SOURCE RECORDS:
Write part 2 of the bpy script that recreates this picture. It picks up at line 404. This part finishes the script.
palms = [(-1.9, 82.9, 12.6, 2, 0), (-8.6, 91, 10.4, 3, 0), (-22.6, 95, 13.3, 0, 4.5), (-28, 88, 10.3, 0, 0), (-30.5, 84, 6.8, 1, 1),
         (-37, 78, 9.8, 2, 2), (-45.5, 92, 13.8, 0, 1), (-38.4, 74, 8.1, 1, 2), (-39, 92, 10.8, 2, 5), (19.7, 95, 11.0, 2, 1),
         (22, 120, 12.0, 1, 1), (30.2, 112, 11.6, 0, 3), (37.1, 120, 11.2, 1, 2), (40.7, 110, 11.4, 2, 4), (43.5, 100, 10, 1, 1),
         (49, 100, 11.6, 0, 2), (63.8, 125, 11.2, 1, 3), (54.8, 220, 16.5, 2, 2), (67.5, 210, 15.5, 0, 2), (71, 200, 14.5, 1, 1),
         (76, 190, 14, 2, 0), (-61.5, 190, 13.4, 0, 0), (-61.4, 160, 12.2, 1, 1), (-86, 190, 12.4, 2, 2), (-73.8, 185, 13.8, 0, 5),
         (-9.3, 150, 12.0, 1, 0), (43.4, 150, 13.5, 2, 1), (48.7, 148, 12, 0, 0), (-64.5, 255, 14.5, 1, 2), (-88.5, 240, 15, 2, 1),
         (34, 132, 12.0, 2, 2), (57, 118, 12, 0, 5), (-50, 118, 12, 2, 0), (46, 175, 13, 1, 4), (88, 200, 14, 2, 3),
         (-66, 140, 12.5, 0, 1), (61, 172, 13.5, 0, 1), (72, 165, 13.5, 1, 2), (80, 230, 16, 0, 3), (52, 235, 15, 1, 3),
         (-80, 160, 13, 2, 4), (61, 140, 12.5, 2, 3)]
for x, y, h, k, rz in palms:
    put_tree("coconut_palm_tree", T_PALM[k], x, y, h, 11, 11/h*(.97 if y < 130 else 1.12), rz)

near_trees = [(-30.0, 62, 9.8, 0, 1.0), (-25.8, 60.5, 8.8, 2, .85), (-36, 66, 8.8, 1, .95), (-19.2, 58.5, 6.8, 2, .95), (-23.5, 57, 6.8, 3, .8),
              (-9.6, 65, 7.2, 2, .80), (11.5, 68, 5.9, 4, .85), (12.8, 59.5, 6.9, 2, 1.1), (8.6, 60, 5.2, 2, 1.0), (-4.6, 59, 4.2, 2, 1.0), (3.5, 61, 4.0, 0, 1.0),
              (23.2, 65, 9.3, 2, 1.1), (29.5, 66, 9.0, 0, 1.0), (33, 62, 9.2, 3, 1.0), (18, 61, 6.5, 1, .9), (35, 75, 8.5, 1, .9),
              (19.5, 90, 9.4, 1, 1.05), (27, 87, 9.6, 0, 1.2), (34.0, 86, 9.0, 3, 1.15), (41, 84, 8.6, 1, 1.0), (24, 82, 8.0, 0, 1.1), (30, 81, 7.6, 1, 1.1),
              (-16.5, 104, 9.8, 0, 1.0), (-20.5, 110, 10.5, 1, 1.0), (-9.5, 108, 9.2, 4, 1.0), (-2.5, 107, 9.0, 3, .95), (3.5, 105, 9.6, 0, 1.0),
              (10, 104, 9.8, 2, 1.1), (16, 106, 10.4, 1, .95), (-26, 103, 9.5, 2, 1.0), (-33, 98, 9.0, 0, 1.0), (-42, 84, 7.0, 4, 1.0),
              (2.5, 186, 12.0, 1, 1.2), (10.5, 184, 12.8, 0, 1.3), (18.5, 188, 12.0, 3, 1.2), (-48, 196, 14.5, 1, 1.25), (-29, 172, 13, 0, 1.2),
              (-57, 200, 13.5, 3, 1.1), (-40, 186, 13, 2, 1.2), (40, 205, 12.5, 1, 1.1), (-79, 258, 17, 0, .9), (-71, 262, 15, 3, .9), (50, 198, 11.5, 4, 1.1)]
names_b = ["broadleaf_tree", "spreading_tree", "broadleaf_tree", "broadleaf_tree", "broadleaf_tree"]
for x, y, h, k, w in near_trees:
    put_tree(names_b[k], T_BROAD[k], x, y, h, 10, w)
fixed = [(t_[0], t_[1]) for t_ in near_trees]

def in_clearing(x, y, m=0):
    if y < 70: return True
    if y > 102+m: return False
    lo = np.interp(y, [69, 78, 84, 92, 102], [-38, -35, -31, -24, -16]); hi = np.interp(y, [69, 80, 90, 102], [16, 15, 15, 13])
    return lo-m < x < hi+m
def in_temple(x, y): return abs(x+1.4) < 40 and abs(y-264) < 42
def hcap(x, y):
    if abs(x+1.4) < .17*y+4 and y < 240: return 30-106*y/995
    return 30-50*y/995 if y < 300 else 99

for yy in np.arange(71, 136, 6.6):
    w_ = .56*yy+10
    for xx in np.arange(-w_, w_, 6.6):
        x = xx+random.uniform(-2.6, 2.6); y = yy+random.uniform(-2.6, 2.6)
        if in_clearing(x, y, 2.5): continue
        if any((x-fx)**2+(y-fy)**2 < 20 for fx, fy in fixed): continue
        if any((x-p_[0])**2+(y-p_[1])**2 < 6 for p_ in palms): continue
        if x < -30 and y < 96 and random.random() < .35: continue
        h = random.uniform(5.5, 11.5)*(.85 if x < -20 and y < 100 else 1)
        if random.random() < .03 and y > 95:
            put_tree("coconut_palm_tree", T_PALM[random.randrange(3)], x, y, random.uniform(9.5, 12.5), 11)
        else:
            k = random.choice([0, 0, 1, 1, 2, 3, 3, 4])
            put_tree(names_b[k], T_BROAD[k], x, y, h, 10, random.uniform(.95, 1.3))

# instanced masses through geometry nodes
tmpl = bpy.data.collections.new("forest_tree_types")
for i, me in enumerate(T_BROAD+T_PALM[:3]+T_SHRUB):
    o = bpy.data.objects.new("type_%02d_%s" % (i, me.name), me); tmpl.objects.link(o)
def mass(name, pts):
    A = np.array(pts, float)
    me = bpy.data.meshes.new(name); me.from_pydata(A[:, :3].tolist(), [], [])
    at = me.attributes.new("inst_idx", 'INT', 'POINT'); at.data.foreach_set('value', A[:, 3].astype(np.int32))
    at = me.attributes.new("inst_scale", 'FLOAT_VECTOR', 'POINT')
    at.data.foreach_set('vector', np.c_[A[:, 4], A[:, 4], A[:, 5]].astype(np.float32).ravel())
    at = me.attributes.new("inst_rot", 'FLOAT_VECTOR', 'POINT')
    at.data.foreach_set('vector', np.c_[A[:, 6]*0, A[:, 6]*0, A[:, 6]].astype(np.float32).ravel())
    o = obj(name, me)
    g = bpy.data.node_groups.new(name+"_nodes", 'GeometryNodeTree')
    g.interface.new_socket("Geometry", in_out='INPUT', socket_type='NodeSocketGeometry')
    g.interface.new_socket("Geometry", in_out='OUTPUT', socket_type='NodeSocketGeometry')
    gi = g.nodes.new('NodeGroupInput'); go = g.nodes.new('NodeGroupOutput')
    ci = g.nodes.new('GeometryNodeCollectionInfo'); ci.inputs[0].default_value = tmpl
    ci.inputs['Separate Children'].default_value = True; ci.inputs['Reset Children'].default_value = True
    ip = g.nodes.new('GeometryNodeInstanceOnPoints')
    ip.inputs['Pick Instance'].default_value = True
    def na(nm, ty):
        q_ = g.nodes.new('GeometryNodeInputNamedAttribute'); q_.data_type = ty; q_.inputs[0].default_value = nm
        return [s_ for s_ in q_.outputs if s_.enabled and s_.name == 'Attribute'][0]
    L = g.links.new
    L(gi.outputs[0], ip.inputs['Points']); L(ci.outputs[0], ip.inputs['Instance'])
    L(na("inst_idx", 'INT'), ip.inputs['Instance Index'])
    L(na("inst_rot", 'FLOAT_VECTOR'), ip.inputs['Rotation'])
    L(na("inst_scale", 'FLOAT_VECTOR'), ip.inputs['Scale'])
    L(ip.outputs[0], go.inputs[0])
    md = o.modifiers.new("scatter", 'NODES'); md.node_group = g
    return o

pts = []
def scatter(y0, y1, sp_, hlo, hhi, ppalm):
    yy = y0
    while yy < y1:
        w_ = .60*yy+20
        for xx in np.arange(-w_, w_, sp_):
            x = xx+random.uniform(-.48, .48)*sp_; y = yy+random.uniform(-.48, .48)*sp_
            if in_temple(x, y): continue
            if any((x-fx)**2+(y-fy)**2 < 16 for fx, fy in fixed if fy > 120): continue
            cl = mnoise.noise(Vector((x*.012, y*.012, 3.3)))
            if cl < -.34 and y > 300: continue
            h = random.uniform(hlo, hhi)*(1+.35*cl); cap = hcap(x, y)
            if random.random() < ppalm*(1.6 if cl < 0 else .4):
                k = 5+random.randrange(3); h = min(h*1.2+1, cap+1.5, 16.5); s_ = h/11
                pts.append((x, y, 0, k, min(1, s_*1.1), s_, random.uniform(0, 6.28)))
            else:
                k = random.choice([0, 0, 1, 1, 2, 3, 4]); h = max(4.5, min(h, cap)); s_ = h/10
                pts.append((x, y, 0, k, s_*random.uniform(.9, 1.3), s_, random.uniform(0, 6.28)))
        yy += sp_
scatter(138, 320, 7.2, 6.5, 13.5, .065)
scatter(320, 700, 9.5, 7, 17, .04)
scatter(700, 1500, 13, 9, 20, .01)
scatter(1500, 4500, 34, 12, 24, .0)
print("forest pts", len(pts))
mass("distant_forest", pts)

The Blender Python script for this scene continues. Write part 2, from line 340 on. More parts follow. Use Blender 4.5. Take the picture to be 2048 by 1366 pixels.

WHAT YOU SHOULD DO: Show every line from the entries above in which the word "Write" appears.

REPLY:
Write part 2 of the bpy script that recreates this picture. It picks up at line 404. This part finishes the script.
The Blender Python script for this scene continues. Write part 2, from line 340 on. More parts follow. Use Blender 4.5. Take the picture to be 2048 by 1366 pixels.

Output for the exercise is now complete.